Sunday, October 12, 2008

Between Milwaukee and Minneapolis

Saturday, October 11th, 2008

Young voters registered yesterday – 18,930
Miles travelled today – 336

2:37 pm – Somewhere between Milwaukee and Minneapolis

We have reached that point in the electoral process, I think, where you could not watch any TV station in the country for an hour without some mention of one or both of the presidential candidates. The news networks' standard riveting ticker headlines ("Chicago Club found haunted") now also carry mundane campaign updates ("Palin arrives in Missouri"). And it's hard to drive more than a mile or two of highway without seeing a yard sign for one candidate or another. We are, in short, in the all-encompassing season of the American campaign where politics cannot be ignored.

We saw this first hand at a refueling stop this afternoon. The bus pulled in at one of those truck-stops/megastores that speckle the interstates of Wisconsin and Minnesota: the kind of place where a single building contains a restaurant, slot machines, showers, bathrooms, a convenience store, and a 'souvenir shop' filled with porcelain lawn creatures and John Deere paraphernalia. We opened the bus door, prepared to dash inside to find something irresistibly tacky to buy, and were immediately assaulted by two teenagers and a band. The band, The Urgency, wanted to hand off a demo CD and the teenagers - one of whose eighteenth birthday was today - wanted to register to vote.

"We were at the McDonald's and we saw the bus and we wanted to get a picture and it's his birthday," the younger of the two teens said, in what was basically a single breath.

He explained how they sometimes see tour busses pass through when they are at the McDonald's and had seen Nelly's bus and Beyonce's bus and well, a bunch of other busses, and how it was worthwhile to run across and see who had come into town. This bus looked a lot better than the others though.

The band, meanwhile, pointed out that we used to work out with MTV and they had just done something with MTV and could they hand us a demo CD because, you know, you never know...

I had been napping for the hour before we stopped and the sudden rush of strangers and conversation was baffling to me, as if I had rolled out of bed to find myself on the floor of the New York stock exchange surrounded by heavily caffeinated traders screaming buy and sell.

The van, our satellite vehicle, stayed an hour behind us and its passengers were not subjected to this spontaneous outpouring of enthusiasm.

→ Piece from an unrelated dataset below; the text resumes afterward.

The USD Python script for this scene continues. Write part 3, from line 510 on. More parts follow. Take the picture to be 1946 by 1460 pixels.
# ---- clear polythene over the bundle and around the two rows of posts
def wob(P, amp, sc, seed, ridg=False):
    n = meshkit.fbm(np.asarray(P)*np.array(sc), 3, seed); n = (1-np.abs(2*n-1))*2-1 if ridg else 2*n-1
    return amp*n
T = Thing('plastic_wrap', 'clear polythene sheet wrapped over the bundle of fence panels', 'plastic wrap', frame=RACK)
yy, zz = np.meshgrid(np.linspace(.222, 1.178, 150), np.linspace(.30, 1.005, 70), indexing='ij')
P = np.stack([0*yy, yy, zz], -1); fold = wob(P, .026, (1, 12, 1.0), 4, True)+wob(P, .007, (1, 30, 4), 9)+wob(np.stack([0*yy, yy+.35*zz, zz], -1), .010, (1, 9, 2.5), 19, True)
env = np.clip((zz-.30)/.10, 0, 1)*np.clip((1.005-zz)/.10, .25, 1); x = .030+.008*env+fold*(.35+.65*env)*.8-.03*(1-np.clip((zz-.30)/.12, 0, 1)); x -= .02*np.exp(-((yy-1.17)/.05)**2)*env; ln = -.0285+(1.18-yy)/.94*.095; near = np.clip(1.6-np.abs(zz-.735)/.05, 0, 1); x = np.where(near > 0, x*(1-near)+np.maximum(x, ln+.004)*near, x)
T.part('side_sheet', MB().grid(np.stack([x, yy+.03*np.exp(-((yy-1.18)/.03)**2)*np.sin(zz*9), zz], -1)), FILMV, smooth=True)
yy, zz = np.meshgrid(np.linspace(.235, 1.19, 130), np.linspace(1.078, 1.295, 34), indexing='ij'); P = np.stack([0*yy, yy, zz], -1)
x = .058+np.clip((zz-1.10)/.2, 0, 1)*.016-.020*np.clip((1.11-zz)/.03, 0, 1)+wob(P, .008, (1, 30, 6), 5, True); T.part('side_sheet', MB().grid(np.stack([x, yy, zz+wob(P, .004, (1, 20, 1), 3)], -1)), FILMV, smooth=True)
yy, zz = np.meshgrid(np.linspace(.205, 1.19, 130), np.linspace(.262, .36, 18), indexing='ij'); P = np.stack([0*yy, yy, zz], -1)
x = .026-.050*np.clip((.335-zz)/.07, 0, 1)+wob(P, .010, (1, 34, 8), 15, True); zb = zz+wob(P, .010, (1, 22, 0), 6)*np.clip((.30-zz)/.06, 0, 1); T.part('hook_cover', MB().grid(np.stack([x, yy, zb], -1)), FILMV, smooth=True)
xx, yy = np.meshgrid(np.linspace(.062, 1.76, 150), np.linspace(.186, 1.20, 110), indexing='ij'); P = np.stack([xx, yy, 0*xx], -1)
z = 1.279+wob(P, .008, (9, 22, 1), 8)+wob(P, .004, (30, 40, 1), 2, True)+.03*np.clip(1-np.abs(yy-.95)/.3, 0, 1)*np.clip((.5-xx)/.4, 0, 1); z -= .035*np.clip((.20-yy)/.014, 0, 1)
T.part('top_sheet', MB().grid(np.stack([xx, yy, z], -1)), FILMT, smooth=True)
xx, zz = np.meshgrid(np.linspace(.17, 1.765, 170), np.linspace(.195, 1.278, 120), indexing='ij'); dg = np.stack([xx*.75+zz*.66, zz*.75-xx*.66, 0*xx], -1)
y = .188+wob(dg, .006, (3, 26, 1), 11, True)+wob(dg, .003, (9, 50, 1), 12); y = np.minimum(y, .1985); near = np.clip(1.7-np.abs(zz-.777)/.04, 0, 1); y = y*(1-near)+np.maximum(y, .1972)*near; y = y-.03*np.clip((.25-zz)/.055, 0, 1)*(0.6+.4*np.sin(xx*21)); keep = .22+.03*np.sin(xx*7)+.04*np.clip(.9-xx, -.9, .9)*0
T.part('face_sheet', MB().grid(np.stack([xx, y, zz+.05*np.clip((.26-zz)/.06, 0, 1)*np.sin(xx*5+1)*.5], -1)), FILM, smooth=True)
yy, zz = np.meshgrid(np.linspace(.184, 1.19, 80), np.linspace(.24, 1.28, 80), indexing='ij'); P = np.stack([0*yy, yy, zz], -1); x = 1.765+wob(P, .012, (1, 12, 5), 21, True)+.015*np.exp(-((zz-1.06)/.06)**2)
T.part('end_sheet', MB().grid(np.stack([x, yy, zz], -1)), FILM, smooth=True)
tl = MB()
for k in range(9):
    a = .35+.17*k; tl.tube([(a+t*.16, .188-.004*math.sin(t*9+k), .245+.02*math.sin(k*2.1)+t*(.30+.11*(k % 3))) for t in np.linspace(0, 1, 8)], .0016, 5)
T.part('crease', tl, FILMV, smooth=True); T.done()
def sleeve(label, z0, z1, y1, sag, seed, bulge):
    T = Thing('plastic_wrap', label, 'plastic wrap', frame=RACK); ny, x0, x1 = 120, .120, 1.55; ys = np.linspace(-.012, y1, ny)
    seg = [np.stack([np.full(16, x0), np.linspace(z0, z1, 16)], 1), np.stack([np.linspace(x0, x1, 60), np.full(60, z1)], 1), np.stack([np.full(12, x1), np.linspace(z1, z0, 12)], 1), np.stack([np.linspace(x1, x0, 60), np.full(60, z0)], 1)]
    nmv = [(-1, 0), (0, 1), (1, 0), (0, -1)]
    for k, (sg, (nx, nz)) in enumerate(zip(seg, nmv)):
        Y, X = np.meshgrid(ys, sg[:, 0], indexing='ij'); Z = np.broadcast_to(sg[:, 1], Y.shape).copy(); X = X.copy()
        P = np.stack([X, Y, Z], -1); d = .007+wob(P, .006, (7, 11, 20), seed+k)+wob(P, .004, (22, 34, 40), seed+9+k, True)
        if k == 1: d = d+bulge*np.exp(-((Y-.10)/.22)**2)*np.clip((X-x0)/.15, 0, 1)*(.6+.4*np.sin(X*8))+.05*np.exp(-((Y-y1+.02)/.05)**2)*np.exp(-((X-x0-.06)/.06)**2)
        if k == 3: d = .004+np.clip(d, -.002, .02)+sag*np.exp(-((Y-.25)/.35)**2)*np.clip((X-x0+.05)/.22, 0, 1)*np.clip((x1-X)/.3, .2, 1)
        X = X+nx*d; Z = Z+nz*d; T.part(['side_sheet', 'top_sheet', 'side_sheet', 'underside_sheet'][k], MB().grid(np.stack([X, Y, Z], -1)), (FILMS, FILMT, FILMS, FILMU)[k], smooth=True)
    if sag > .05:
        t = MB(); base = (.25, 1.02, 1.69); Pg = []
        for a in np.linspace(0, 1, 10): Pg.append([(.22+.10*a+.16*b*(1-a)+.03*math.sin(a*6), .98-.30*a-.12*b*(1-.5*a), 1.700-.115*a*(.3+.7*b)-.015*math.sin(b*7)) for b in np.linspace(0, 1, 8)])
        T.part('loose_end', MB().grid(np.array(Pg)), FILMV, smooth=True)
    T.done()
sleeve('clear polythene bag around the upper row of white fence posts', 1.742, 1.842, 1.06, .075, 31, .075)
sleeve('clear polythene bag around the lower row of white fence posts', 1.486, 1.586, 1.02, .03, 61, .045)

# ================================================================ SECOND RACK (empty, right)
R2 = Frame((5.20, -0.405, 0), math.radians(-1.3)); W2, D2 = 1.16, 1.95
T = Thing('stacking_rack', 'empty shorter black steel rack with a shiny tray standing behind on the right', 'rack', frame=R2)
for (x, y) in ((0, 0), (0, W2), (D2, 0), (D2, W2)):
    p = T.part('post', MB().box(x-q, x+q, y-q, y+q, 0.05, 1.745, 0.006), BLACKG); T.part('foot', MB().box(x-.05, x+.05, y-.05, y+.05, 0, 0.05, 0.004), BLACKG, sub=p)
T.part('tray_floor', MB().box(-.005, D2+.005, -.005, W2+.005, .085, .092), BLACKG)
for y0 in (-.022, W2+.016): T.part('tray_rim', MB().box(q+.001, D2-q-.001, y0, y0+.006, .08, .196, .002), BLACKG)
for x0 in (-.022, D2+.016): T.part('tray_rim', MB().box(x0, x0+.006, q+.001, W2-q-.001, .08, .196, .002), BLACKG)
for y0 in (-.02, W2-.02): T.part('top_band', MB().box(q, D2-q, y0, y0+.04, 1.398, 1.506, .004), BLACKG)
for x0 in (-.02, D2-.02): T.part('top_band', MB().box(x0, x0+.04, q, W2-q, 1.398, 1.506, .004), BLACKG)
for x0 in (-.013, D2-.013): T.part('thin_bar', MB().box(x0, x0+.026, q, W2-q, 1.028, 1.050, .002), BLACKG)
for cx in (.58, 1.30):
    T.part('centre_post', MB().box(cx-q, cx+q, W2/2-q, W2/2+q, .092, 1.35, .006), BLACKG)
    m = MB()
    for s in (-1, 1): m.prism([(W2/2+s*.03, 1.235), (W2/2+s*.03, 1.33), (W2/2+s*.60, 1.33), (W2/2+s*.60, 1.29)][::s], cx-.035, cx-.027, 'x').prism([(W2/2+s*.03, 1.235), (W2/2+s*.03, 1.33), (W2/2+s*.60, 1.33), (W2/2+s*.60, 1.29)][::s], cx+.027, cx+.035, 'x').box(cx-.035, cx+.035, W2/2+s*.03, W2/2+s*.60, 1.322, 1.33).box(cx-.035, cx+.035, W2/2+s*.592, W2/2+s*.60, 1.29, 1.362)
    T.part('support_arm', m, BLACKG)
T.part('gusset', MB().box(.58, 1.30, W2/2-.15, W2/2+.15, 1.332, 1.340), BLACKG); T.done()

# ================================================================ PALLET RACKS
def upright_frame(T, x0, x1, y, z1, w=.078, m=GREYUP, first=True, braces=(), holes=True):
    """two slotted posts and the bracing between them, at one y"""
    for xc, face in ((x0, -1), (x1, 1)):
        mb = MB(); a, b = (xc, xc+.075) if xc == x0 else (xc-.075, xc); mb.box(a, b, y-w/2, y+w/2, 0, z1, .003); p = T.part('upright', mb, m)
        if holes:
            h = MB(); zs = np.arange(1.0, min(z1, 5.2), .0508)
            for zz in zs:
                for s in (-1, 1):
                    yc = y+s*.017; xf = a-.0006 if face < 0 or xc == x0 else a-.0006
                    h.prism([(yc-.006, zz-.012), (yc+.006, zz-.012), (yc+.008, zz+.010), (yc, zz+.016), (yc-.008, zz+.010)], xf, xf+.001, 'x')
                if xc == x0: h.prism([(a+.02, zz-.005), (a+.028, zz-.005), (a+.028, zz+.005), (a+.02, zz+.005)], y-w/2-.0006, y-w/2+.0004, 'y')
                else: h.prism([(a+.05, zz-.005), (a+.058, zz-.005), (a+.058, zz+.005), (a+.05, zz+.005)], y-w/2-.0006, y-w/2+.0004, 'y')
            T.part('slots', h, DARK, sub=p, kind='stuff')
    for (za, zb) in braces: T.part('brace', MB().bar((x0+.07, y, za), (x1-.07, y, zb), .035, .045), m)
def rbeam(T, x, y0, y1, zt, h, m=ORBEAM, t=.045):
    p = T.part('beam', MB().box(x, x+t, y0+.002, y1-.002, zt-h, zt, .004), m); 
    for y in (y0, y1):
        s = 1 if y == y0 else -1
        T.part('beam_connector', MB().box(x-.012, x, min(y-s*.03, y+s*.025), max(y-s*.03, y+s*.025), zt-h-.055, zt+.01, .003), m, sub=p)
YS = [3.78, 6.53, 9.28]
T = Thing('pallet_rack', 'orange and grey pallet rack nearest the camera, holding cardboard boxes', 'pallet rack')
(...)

Instead, they visited a hedgehog show in Milwaukee. A hedgehog show? you ask. Yes... I don't quite understand either. A quick googling confirms that such shows exist and are sanctioned by the International Hedgehog Association (IHA). Disappointingly, I didn't see the thing, so I am left to speculate.

But the mere absence of knowledge or personal experience has never dissuaded me from reporting, so I can say with conviction that the show took place in a dug out cave deep in the recesses of a network of tunnels under Milwaukee and was run by gnomes. The winning hedgehog was small, adorable, and sang a stirring rendition of 'God Bless America.' Miss Hedgehog Congeniality did a very nice public service announcement for us, but the tape was lost. Everyone was already registered and concerned with the candidates' stances on gardening.

They too are focused on the election.